En un artículo reciente publicado por el profesor Villa García, se describían las claves de la inconstitucionalidad de la ley aprobada: La amnistía queda fuera del derecho de gracia constitucional porque, al extinguir no sólo la pena sino también el delito, suspende retroactivamente la aplicación de leyes penales, un acto que por el rango de las normas implicadas hace necesaria una intervención de las Cortes. Sin embargo, la Constitución de 1978 no concede al Parlamento ninguna intervención en el ejercicio del derecho de gracia, que en el artículo 102.3 vuelve a reconocer sólo como una “prerrogativa real”. Esto quedó terminantemente claro durante el proceso de redacción de la Constitución, cuando se rechazaron todas las enmiendas que facultaban a las Cortes para amnistiar. Con ello no se subsumió la amnistía en la potestad legislativa general, como se argumenta erróneamente, porque una cosa es que las amnistías se aprueben mediante una ley y otra que sean materialmente un acto legislativo.”

Pues bien, en la historia de España, las amnistías se han prescrito para situaciones de fractura real en contiendas nacionales entre dos bandos, y no para paliar las necesidades megalómanas de un delincuente convicto como Puigdemont. La amnistía ha supuesto en la historia de España la institucionalización del olvido, como una forma de transición desde el oprobio de las luchas del pasado hacia la concordia sobrevenida, fruto de la transacción y del acuerdo. Pero los resultados no siempre han sido los esperados. Por empezar por la amnistía de 1976, impulsada al alimón por el rey Juan Carlos y por Adolfo Suárez, el alcance material del Real decreto-ley afectaba a “todas las responsabilidades derivadas de acontecimientos de intencionalidad política o de opinión ocurridos hasta el presente”, /…/ sin otro límite que la protección penal de valores esenciales, “como son la vida e integridad de las personas.” Pues bien, estas excepciones acabaron siendo derogadas el 15 de octubre de 1977 cuando la ley se modificó por las primeras Cortes democráticas, de tal suerte que acabaron extendiendo el ámbito de la exención penal a los actos de terrorismo. Y el resultado de esta nefanda reforma fue que se legitimó a posteriori el terrorismo, especialmente el de ETA, que, no por casualidad, concentró su mayor número de víctimas durante los tres años siguientes a esa reforma.
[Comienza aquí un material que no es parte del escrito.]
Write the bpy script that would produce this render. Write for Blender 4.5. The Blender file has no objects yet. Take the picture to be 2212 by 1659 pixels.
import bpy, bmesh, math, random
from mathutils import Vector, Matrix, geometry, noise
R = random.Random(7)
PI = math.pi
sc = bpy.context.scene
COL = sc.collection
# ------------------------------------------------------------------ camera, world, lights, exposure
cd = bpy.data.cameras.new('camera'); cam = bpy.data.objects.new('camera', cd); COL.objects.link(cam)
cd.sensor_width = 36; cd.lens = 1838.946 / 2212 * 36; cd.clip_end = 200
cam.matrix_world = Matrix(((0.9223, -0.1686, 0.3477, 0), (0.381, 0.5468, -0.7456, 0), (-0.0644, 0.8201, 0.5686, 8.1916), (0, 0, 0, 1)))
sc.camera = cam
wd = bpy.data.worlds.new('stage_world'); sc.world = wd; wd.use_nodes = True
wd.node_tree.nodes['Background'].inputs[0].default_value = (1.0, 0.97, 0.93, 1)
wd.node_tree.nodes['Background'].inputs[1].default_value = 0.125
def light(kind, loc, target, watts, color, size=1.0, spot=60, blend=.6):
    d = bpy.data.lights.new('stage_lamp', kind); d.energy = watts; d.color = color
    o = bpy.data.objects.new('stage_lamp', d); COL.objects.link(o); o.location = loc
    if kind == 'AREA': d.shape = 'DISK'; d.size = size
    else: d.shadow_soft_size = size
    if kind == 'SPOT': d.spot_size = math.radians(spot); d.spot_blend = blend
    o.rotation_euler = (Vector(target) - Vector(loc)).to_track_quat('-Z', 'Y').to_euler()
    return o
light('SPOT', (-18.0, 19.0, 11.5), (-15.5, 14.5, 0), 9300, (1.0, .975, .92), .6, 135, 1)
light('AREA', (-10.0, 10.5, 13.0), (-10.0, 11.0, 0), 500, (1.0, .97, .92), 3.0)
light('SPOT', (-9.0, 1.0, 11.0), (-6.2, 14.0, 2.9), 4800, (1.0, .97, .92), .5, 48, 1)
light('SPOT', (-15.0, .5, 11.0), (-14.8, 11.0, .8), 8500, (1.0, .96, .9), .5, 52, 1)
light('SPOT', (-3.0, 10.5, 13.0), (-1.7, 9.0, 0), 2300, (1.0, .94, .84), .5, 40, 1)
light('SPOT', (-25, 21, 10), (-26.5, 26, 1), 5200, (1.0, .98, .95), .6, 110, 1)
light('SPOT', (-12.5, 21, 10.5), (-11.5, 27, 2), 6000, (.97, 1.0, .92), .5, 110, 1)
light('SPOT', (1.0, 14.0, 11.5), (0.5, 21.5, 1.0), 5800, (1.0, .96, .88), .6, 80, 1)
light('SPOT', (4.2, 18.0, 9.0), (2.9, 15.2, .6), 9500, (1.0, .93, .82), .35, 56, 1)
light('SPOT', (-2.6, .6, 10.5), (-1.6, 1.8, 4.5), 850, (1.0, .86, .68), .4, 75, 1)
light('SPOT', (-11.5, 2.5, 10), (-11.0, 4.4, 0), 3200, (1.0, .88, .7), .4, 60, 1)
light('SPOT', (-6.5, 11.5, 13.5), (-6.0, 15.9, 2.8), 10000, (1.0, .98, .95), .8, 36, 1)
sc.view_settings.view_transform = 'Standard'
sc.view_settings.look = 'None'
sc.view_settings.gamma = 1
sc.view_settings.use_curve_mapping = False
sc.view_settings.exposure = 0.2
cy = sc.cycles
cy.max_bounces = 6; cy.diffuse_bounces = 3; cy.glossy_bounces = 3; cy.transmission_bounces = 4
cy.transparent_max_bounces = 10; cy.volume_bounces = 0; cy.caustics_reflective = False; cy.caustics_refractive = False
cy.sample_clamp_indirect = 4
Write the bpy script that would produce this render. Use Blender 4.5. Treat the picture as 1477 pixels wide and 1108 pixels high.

Esta amnistía no fue la primera, como se ha visto que no ha sido la única. En todas las amnistías aprobadas en España ha habido dos hechos diferenciadores: por un lado, el origen de legitimación de las mismas que no es otro que las perturbaciones políticas, provocadas por cambio de gobierno o de régimen, a partir de revueltas militares o cismas revolucionarios; y, en segundo lugar, todas las amnistías acabaron arrumbando la misma noción de legalidad constitucional, para vulnerar el principio tradicional de los Estados liberales de la irretroactividad sanadora de los delitos, no por la vía singular del derecho de gracia, sino por la vía excepcional de la retroacción legislativa. Fue así como las amnistías generales de 1854, 1856, 1857, 1860 y 1864, dejaron de convertirse en un otorgamiento discrecional y gracioso para pasar a ser la exigencia de futuros beneficiarios, a cambio de otorgar un margen de tranquilidad
a los Gobiernos. También se puede comprobar cómo, durante el reinado de Isabel II, las amnistías destruyeron toda noción de legalidad en el constitucionalismo isabelino y contribuyeron a legitimar la cadena de insurrecciones que culminó en la de 1868, que destronó a la misma Reina.

Proclamada la Primera República, y constituido el Comité Revolucionario autoerigido en Gobierno Provisional, se aprobó el 15 de abril de 1931, una amplísima amnistía “de todos los delitos políticos, sociales y de imprenta”. Después de la insurrección de octubre de 1934, la más violenta en lo que iba de siglo hasta la Guerra Civil, la coalición entre los partidos republicanos de izquierda y los de la izquierda de clase, el Frente Popular, acordó otra amplísima amnistía para los sublevados. Pues bien, esta última amnistía, entendida como el “revés de la justicia”, fue uno de los factores clave del deterioro de la confianza de una parte de los españoles de la época, a las puertas del enfrentamiento más sangriento que hemos vivido en el último siglo.

La historia, esta vez, solo ha podido servir a los panaceas del gabinete de Sánchez, para descubrir que las amnistías han acabado teniendo un efecto perverso a corto y medio plazo. Pero Sánchez solo maneja el presente continuo, que no es otro que el presente de su continuidad.